[Given information]:
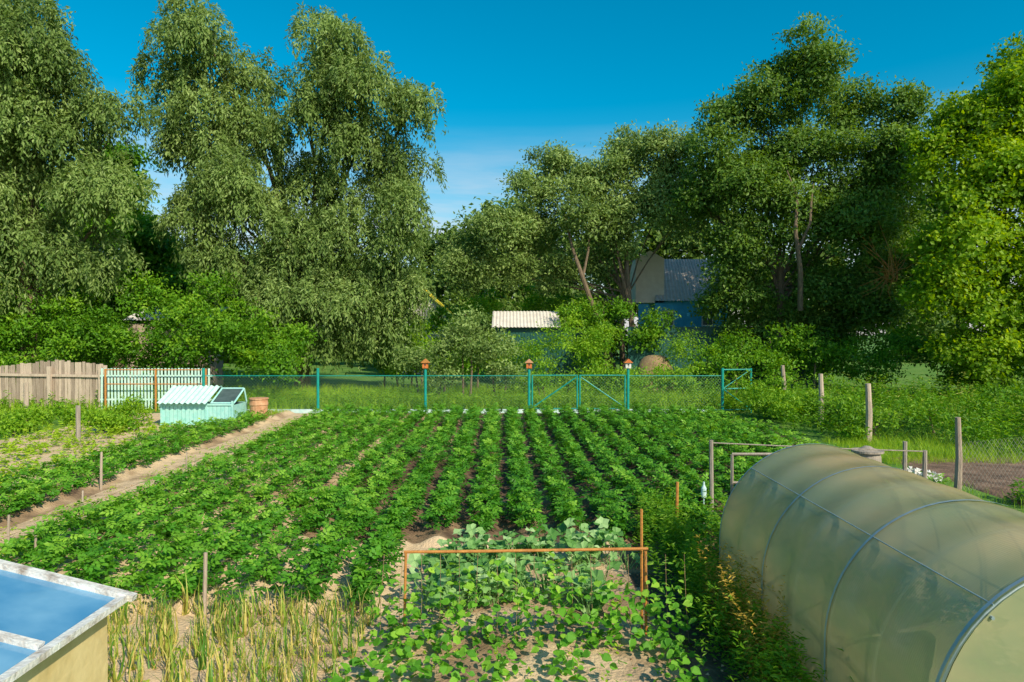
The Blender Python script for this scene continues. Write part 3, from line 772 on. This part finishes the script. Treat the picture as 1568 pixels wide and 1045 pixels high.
g=Geo(); g.add([[10.9,52.6,6.2],[10.9,59.4,6.2],[10.9,56,10]],[[0,1,2]]); box(g,(10.6,53.7,7.6),(2.2,2.4,3.4)); 
g.add([[9.5,52.5,9.3],[11.7,52.5,9.3],[10.6,52.5,9.9]],[[0,1,2]])
g.build('gable',[M_pink],False,hb)
g=Geo(); corr(g,(10.9,52.0,6.0),(17,52.0,6.0),(16.6,56,9.6),(11.6,56,9.6),22,.06); corr(g,(17,60,6.0),(10.9,60,6.0),(11.6,56,9.6),(16.6,56,9.6),22,.06)
g.build('roof',[M_roof],False,hb); window(hb,12.0,52.46,4.7,.8,1.1); window(hb,15,52.46,4.7,.8,1.1)
gg=empty('green_garage')
g=Geo(); box(g,(2.6,49.5,2.0),(7.5,4,3.9)); 
for k in range(38): box(g,(-1.1+k*.2,47.48,2),(.04,.03,3.9))
g.build('walls',[M_gw],False,gg)
g=Geo(); corr(g,(-1.4,47.1,3.95),(3.4,47.1,3.95),(3.4,50,5.15),(-1.4,50,5.15),20,.05); corr(g,(3.4,52,3.95),(-1.4,52,3.95),(-1.4,50,5.15),(3.4,50,5.15),20,.05); g.build('roof',[M_wroof],False,gg)
hw=empty('white_house')
g=Geo(); box(g,(-8,62,2.6),(5,5,5.2)); g.add([[-10.5,59.49,5.2],[-5.5,59.49,5.2],[-8,59.49,7.4]],[[0,1,2]]); g.build('walls',[M_wroof],False,hw)
g=Geo(); corr(g,(-10.8,59.1,5.0),(-10.8,65,5.0),(-8,65,7.6),(-8,59.1,7.6),14,.05); corr(g,(-5.2,65,5.0),(-5.2,59.1,5.0),(-8,59.1,7.6),(-8,65,7.6),14,.05); g.build('roof',[M_yel],False,hw)
window(hw,-8.9,59.46,3.9,1,1.2)
sh=empty('garden_shed')
g=Geo(); box(g,(-22.6,46,2.1),(5,3,4.2)); g.build('walls',[M_wood],False,sh)
g=Geo(); corr(g,(-25.4,44.2,4.4),(-19.8,44.2,4.4),(-19.8,47.8,5.4),(-25.4,47.8,5.4),20,.05); g.build('roof',[M_wroof],False,sh)
g=Geo()
for k in range(60): box(g,(8+k*.22,46.5,2.0),(.2,.03,4.0),var=.5); box(g,(8.11+k*.22,46.52,2.0),(.03,.04,4.0))
g.build('green_metal_fence',[M_gw])
g=Geo(); n=18; V=[];F=[]
for i in range(10):
    ph=i/9*math.pi/2
    for j in range(n):
        a=2*math.pi*j/n; rr=math.cos(ph)**.6*(1+.06*math.sin(3*a+i)); V.append([8.7+1.25*rr*math.cos(a),41.5+1.1*rr*math.sin(a),2.25*math.sin(ph)])
for i in range(9):
    for j in range(n): F.append([i*n+j,i*n+(j+1)%n,(i+1)*n+(j+1)%n,(i+1)*n+j])
g.add(V,F); g.build('haystack',[M_straw],True)

# ------------------------------------------------------------------ sky, sun, camera
w=bpy.data.worlds.new('World'); scene.world=w; w.use_nodes=True; nt=w.node_tree; nt.nodes.clear()
N=nt.nodes.new;L=nt.links.new
EL=math.radians(36); AZ=math.radians(144)
sk=N('ShaderNodeTexSky'); sk.sky_type='NISHITA'; sk.sun_disc=False; sk.sun_elevation=EL; sk.sun_rotation=AZ; sk.dust_density=.8; sk.ozone_density=1.8; sk.air_density=1.0
hs=N('ShaderNodeHueSaturation'); hs.inputs['Saturation'].default_value=1.62; hs.inputs['Hue'].default_value=.474; hs.inputs['Value'].default_value=1.05; L(sk.outputs[0],hs.inputs['Color'])
tc=N('ShaderNodeTexCoord'); mp=N('ShaderNodeMapping'); mp.inputs['Scale'].default_value=(1.6,1.6,14); mp.inputs['Location'].default_value=(.35,0,.2); L(tc.outputs['Generated'],mp.inputs[0])
nz=N('ShaderNodeTexNoise'); nz.inputs['Scale'].default_value=2.4; nz.inputs['Detail'].default_value=7; nz.inputs['Roughness'].default_value=.55; L(mp.outputs[0],nz.inputs[0])
cr=ramp(nt,[(.42,(.35,.35,.35)),(.66,(1,1,1))]); L(nz.outputs[0],cr.inputs[0])
sx=N('ShaderNodeSeparateXYZ'); L(tc.outputs['Generated'],sx.inputs[0])
mr=N('ShaderNodeMapRange'); mr.inputs['From Min'].default_value=.29; mr.inputs['From Max'].default_value=.13; mr.inputs['To Min'].default_value=.0; mr.inputs['To Max'].default_value=.9; L(sx.outputs[2],mr.inputs['Value'])
mu=N('ShaderNodeMath'); mu.operation='MULTIPLY'; L(cr.outputs[0],mu.inputs[0]); L(mr.outputs[0],mu.inputs[1])
mx=N('ShaderNodeMixRGB'); mx.inputs[2].default_value=(5.6,5.6,5.9,1); L(mu.outputs[0],mx.inputs[0]); L(hs.outputs[0],mx.inputs[1])
bg=N('ShaderNodeBackground'); bg.inputs[1].default_value=.14; L(mx.outputs[0],bg.inputs[0])
ow=N('ShaderNodeOutputWorld'); L(bg.outputs[0],ow.inputs[0])
sd=Vector((math.sin(AZ)*math.cos(EL),math.cos(AZ)*math.cos(EL),math.sin(EL)))
sl_=bpy.data.lights.new('sun','SUN'); sl_.energy=5; sl_.angle=math.radians(.6); sl_.color=(1,.91,.68)
so=bpy.data.objects.new('sun',sl_); scene.collection.objects.link(so); so.rotation_euler=sd.to_track_quat('Z','Y').to_euler(); so.location=sd*100
cam=bpy.data.cameras.new('camera'); cam.lens=24; cam.sensor_width=36; cam.clip_end=2000; cam.clip_start=.05
co=bpy.data.objects.new('camera',cam); scene.collection.objects.link(co); co.location=(0,0,3.6); co.rotation_euler=(math.radians(89.3),0,0); scene.camera=co
scene.view_settings.view_transform='Standard'; scene.view_settings.look='None'; scene.view_settings.exposure=0
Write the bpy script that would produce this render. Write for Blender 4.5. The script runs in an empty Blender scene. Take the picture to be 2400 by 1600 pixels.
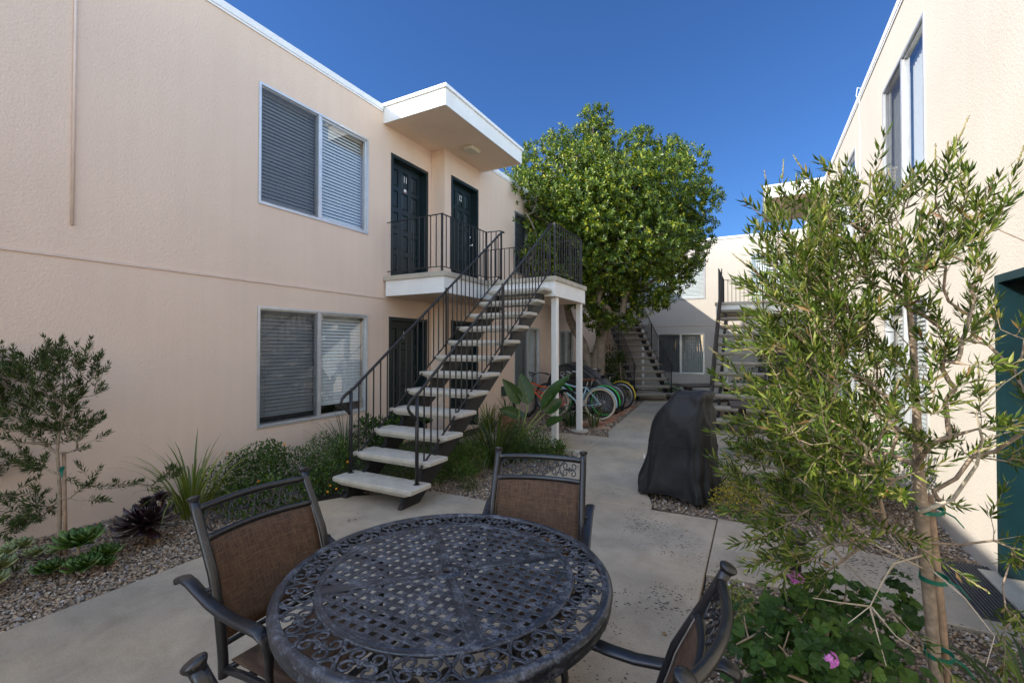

[What is being asked]: Your copy should match the entries exactly, minus the pictures.

[Exercise output]:
The Blender Python script for this scene continues. Write part 3, from line 772 on. This part finishes the script. Treat the picture as 1568 pixels wide and 1045 pixels high.
g=Geo(); g.add([[10.9,52.6,6.2],[10.9,59.4,6.2],[10.9,56,10]],[[0,1,2]]); box(g,(10.6,53.7,7.6),(2.2,2.4,3.4)); 
g.add([[9.5,52.5,9.3],[11.7,52.5,9.3],[10.6,52.5,9.9]],[[0,1,2]])
g.build('gable',[M_pink],False,hb)
g=Geo(); corr(g,(10.9,52.0,6.0),(17,52.0,6.0),(16.6,56,9.6),(11.6,56,9.6),22,.06); corr(g,(17,60,6.0),(10.9,60,6.0),(11.6,56,9.6),(16.6,56,9.6),22,.06)
g.build('roof',[M_roof],False,hb); window(hb,12.0,52.46,4.7,.8,1.1); window(hb,15,52.46,4.7,.8,1.1)
gg=empty('green_garage')
g=Geo(); box(g,(2.6,49.5,2.0),(7.5,4,3.9)); 
for k in range(38): box(g,(-1.1+k*.2,47.48,2),(.04,.03,3.9))
g.build('walls',[M_gw],False,gg)
g=Geo(); corr(g,(-1.4,47.1,3.95),(3.4,47.1,3.95),(3.4,50,5.15),(-1.4,50,5.15),20,.05); corr(g,(3.4,52,3.95),(-1.4,52,3.95),(-1.4,50,5.15),(3.4,50,5.15),20,.05); g.build('roof',[M_wroof],False,gg)
hw=empty('white_house')
g=Geo(); box(g,(-8,62,2.6),(5,5,5.2)); g.add([[-10.5,59.49,5.2],[-5.5,59.49,5.2],[-8,59.49,7.4]],[[0,1,2]]); g.build('walls',[M_wroof],False,hw)
g=Geo(); corr(g,(-10.8,59.1,5.0),(-10.8,65,5.0),(-8,65,7.6),(-8,59.1,7.6),14,.05); corr(g,(-5.2,65,5.0),(-5.2,59.1,5.0),(-8,59.1,7.6),(-8,65,7.6),14,.05); g.build('roof',[M_yel],False,hw)
window(hw,-8.9,59.46,3.9,1,1.2)
sh=empty('garden_shed')
g=Geo(); box(g,(-22.6,46,2.1),(5,3,4.2)); g.build('walls',[M_wood],False,sh)
g=Geo(); corr(g,(-25.4,44.2,4.4),(-19.8,44.2,4.4),(-19.8,47.8,5.4),(-25.4,47.8,5.4),20,.05); g.build('roof',[M_wroof],False,sh)
g=Geo()
for k in range(60): box(g,(8+k*.22,46.5,2.0),(.2,.03,4.0),var=.5); box(g,(8.11+k*.22,46.52,2.0),(.03,.04,4.0))
g.build('green_metal_fence',[M_gw])
g=Geo(); n=18; V=[];F=[]
for i in range(10):
    ph=i/9*math.pi/2
    for j in range(n):
        a=2*math.pi*j/n; rr=math.cos(ph)**.6*(1+.06*math.sin(3*a+i)); V.append([8.7+1.25*rr*math.cos(a),41.5+1.1*rr*math.sin(a),2.25*math.sin(ph)])
for i in range(9):
    for j in range(n): F.append([i*n+j,i*n+(j+1)%n,(i+1)*n+(j+1)%n,(i+1)*n+j])
g.add(V,F); g.build('haystack',[M_straw],True)

# ------------------------------------------------------------------ sky, sun, camera
w=bpy.data.worlds.new('World'); scene.world=w; w.use_nodes=True; nt=w.node_tree; nt.nodes.clear()
N=nt.nodes.new;L=nt.links.new
EL=math.radians(36); AZ=math.radians(144)
sk=N('ShaderNodeTexSky'); sk.sky_type='NISHITA'; sk.sun_disc=False; sk.sun_elevation=EL; sk.sun_rotation=AZ; sk.dust_density=.8; sk.ozone_density=1.8; sk.air_density=1.0
hs=N('ShaderNodeHueSaturation'); hs.inputs['Saturation'].default_value=1.62; hs.inputs['Hue'].default_value=.474; hs.inputs['Value'].default_value=1.05; L(sk.outputs[0],hs.inputs['Color'])
tc=N('ShaderNodeTexCoord'); mp=N('ShaderNodeMapping'); mp.inputs['Scale'].default_value=(1.6,1.6,14); mp.inputs['Location'].default_value=(.35,0,.2); L(tc.outputs['Generated'],mp.inputs[0])
nz=N('ShaderNodeTexNoise'); nz.inputs['Scale'].default_value=2.4; nz.inputs['Detail'].default_value=7; nz.inputs['Roughness'].default_value=.55; L(mp.outputs[0],nz.inputs[0])
cr=ramp(nt,[(.42,(.35,.35,.35)),(.66,(1,1,1))]); L(nz.outputs[0],cr.inputs[0])
sx=N('ShaderNodeSeparateXYZ'); L(tc.outputs['Generated'],sx.inputs[0])
mr=N('ShaderNodeMapRange'); mr.inputs['From Min'].default_value=.29; mr.inputs['From Max'].default_value=.13; mr.inputs['To Min'].default_value=.0; mr.inputs['To Max'].default_value=.9; L(sx.outputs[2],mr.inputs['Value'])
mu=N('ShaderNodeMath'); mu.operation='MULTIPLY'; L(cr.outputs[0],mu.inputs[0]); L(mr.outputs[0],mu.inputs[1])
mx=N('ShaderNodeMixRGB'); mx.inputs[2].default_value=(5.6,5.6,5.9,1); L(mu.outputs[0],mx.inputs[0]); L(hs.outputs[0],mx.inputs[1])
bg=N('ShaderNodeBackground'); bg.inputs[1].default_value=.14; L(mx.outputs[0],bg.inputs[0])
ow=N('ShaderNodeOutputWorld'); L(bg.outputs[0],ow.inputs[0])
sd=Vector((math.sin(AZ)*math.cos(EL),math.cos(AZ)*math.cos(EL),math.sin(EL)))
sl_=bpy.data.lights.new('sun','SUN'); sl_.energy=5; sl_.angle=math.radians(.6); sl_.color=(1,.91,.68)
so=bpy.data.objects.new('sun',sl_); scene.collection.objects.link(so); so.rotation_euler=sd.to_track_quat('Z','Y').to_euler(); so.location=sd*100
cam=bpy.data.cameras.new('camera'); cam.lens=24; cam.sensor_width=36; cam.clip_end=2000; cam.clip_start=.05
co=bpy.data.objects.new('camera',cam); scene.collection.objects.link(co); co.location=(0,0,3.6); co.rotation_euler=(math.radians(89.3),0,0); scene.camera=co
scene.view_settings.view_transform='Standard'; scene.view_settings.look='None'; scene.view_settings.exposure=0
Write the bpy script that would produce this render. Write for Blender 4.5. The script runs in an empty Blender scene. Take the picture to be 2400 by 1600 pixels.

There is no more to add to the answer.